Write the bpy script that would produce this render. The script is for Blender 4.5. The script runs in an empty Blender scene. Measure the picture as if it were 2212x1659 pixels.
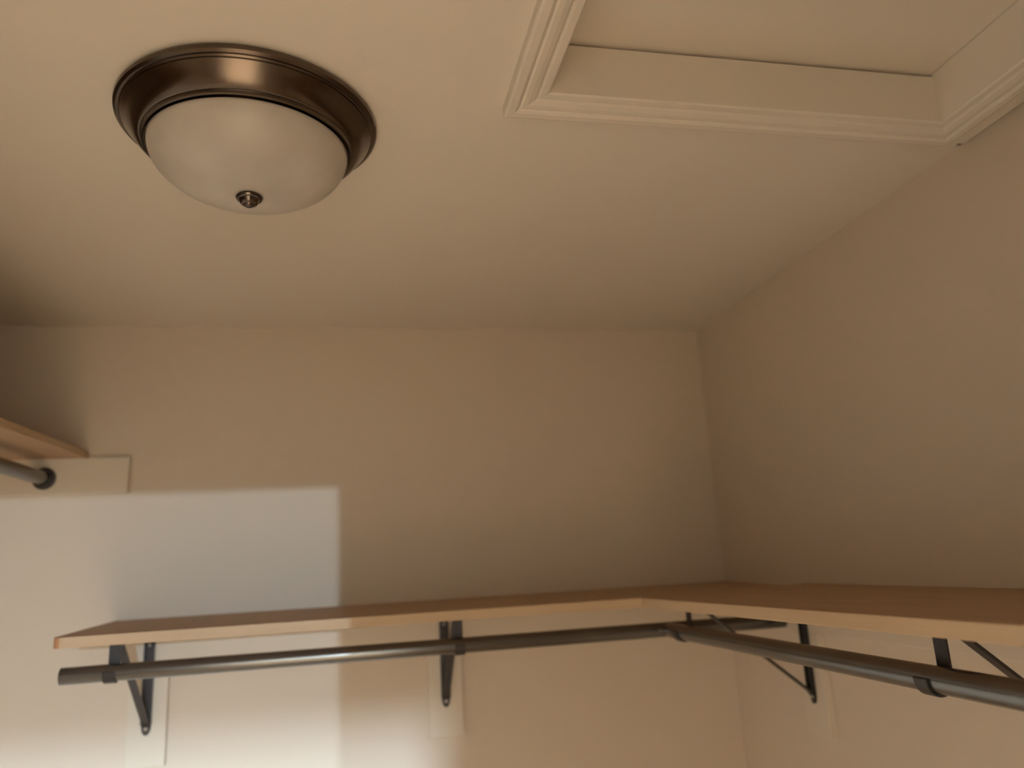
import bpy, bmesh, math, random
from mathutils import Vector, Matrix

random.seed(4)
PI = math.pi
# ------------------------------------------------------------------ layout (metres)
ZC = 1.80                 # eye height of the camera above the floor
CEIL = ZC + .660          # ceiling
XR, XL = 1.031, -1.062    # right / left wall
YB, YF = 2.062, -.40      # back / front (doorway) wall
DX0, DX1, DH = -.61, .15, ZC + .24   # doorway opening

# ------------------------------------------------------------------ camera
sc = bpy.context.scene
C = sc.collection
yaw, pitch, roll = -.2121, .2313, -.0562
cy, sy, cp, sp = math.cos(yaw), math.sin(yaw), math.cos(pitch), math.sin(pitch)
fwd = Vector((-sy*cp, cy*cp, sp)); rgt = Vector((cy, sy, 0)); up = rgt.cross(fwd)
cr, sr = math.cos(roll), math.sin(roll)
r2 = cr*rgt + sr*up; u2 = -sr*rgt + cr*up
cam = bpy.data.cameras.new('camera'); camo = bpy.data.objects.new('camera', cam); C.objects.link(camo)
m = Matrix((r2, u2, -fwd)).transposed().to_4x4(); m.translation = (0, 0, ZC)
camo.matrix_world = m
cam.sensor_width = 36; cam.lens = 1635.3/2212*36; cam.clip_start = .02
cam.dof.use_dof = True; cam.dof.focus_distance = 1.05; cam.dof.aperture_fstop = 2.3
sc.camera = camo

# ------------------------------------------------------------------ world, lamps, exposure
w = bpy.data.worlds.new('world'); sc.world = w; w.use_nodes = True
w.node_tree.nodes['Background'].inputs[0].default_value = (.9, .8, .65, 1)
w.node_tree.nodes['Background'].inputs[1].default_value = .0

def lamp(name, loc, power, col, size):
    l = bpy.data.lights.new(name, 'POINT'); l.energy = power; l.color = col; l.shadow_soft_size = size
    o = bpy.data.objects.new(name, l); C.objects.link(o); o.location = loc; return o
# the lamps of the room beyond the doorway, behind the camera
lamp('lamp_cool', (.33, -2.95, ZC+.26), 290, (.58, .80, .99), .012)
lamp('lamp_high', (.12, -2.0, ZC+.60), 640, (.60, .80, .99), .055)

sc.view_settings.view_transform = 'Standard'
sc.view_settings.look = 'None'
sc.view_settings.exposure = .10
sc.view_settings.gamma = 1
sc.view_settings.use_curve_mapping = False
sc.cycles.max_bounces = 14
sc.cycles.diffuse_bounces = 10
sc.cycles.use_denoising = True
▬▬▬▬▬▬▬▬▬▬
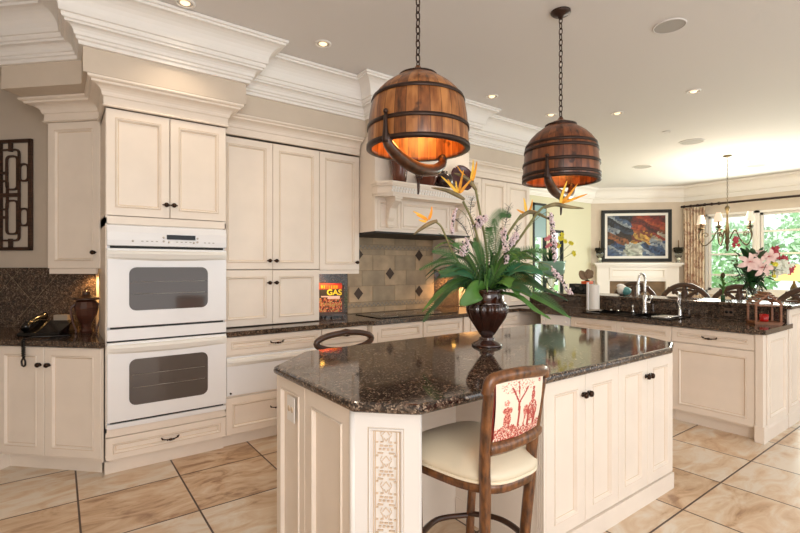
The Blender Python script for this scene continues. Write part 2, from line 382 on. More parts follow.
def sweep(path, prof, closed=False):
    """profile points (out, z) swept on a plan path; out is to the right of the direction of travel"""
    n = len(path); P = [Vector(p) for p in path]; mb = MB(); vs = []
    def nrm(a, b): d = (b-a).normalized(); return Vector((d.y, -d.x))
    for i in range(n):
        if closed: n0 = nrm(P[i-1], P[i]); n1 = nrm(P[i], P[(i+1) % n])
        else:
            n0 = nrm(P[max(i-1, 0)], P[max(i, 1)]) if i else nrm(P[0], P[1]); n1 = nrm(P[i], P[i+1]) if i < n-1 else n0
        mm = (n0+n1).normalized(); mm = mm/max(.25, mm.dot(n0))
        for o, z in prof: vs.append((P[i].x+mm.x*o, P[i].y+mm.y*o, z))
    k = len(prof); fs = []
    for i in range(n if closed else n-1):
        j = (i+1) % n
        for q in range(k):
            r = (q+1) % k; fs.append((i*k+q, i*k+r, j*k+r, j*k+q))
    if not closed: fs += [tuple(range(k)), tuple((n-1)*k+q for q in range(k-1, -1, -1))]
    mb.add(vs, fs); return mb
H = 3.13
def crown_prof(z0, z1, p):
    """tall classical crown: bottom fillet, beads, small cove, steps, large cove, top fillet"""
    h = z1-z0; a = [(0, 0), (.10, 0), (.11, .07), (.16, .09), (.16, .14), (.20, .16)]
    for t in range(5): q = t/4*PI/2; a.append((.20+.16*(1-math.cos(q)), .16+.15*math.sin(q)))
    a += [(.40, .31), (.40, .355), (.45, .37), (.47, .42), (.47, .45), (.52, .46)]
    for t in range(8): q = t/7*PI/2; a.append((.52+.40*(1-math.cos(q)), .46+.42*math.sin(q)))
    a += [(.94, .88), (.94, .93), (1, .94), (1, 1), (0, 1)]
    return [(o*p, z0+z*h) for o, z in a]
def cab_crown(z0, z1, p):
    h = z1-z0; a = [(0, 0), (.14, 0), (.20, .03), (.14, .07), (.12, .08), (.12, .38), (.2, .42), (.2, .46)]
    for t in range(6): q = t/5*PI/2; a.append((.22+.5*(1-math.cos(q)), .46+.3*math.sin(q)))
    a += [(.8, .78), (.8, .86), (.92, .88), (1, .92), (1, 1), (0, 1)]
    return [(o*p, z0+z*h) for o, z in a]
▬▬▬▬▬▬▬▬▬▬
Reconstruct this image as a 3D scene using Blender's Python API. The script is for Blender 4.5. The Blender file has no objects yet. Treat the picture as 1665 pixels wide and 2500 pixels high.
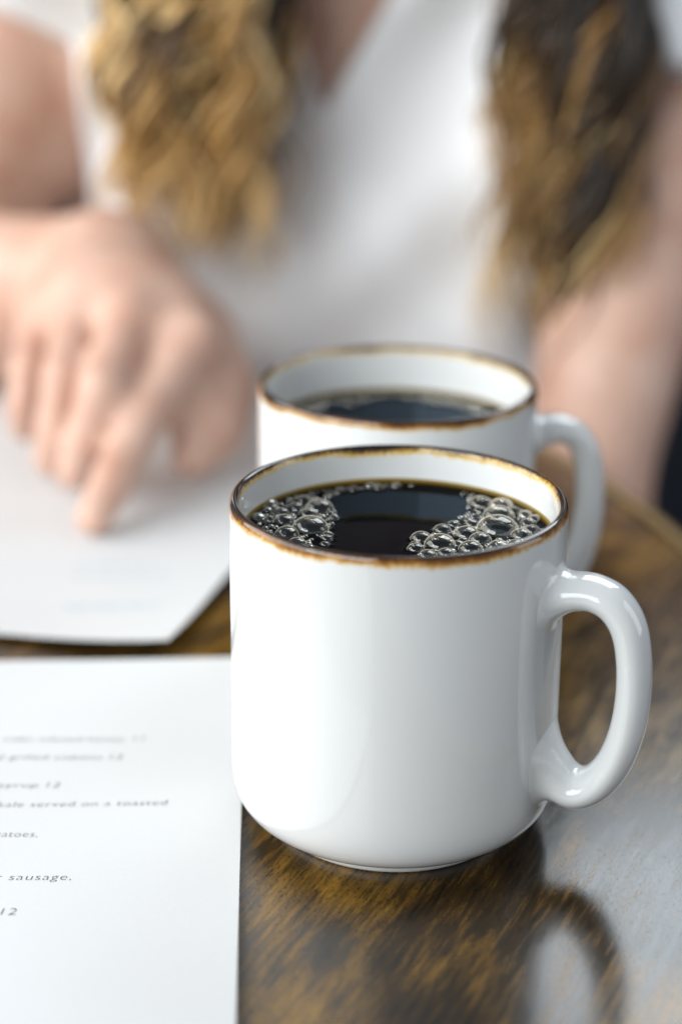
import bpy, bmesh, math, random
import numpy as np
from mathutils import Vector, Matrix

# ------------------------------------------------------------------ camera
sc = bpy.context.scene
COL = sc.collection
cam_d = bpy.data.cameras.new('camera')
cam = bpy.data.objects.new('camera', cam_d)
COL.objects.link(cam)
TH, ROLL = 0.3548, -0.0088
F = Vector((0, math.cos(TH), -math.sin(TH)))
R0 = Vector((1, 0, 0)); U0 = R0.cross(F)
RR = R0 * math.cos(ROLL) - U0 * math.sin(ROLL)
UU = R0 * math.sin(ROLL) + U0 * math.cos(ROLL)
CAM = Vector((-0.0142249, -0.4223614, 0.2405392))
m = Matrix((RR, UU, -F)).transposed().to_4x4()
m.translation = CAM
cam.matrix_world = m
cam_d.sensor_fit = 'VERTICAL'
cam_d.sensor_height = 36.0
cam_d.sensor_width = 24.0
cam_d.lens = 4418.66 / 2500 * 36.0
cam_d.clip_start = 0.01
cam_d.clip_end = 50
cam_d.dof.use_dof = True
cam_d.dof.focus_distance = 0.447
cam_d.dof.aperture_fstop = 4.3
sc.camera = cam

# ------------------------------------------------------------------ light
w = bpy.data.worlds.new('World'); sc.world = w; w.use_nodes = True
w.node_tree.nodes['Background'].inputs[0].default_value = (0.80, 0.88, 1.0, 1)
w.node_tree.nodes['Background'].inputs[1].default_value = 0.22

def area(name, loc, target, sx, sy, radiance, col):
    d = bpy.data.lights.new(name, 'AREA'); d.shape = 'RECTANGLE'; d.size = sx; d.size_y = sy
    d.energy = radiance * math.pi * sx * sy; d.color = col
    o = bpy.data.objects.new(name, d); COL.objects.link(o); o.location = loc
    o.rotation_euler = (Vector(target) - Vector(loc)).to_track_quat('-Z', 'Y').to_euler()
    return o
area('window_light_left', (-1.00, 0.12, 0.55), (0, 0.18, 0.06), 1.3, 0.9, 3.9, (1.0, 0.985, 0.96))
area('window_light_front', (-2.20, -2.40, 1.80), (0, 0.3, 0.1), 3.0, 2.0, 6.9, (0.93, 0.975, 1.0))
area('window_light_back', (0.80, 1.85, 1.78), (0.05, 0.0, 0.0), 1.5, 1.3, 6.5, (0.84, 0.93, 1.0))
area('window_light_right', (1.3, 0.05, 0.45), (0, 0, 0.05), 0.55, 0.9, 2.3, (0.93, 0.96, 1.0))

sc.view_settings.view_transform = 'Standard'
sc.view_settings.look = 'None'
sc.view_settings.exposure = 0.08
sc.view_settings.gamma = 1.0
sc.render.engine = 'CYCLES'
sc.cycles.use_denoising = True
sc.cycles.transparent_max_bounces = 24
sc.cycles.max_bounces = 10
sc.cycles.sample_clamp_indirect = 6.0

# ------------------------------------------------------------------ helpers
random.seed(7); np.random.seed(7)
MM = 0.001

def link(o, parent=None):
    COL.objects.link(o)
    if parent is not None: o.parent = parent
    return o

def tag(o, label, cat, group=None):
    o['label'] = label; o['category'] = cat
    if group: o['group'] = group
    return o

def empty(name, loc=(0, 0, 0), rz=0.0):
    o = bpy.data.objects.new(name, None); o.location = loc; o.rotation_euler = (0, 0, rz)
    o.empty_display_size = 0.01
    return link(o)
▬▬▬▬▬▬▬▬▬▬
**TASK DIRECTIONS**
Both the line containing "Write the bpy" and the line containing "DX0, DX1, DH" belong in the copy, along with every line between them. Reproduce that stretch exactly, without the pictures.

**FULL OUTPUT**
Write the bpy script that would produce this render. The script is for Blender 4.5. The script runs in an empty Blender scene. Measure the picture as if it were 2212x1659 pixels.
import bpy, bmesh, math, random
from mathutils import Vector, Matrix

random.seed(4)
PI = math.pi
# ------------------------------------------------------------------ layout (metres)
ZC = 1.80                 # eye height of the camera above the floor
CEIL = ZC + .660          # ceiling
XR, XL = 1.031, -1.062    # right / left wall
YB, YF = 2.062, -.40      # back / front (doorway) wall
DX0, DX1, DH = -.61, .15, ZC + .24   # doorway opening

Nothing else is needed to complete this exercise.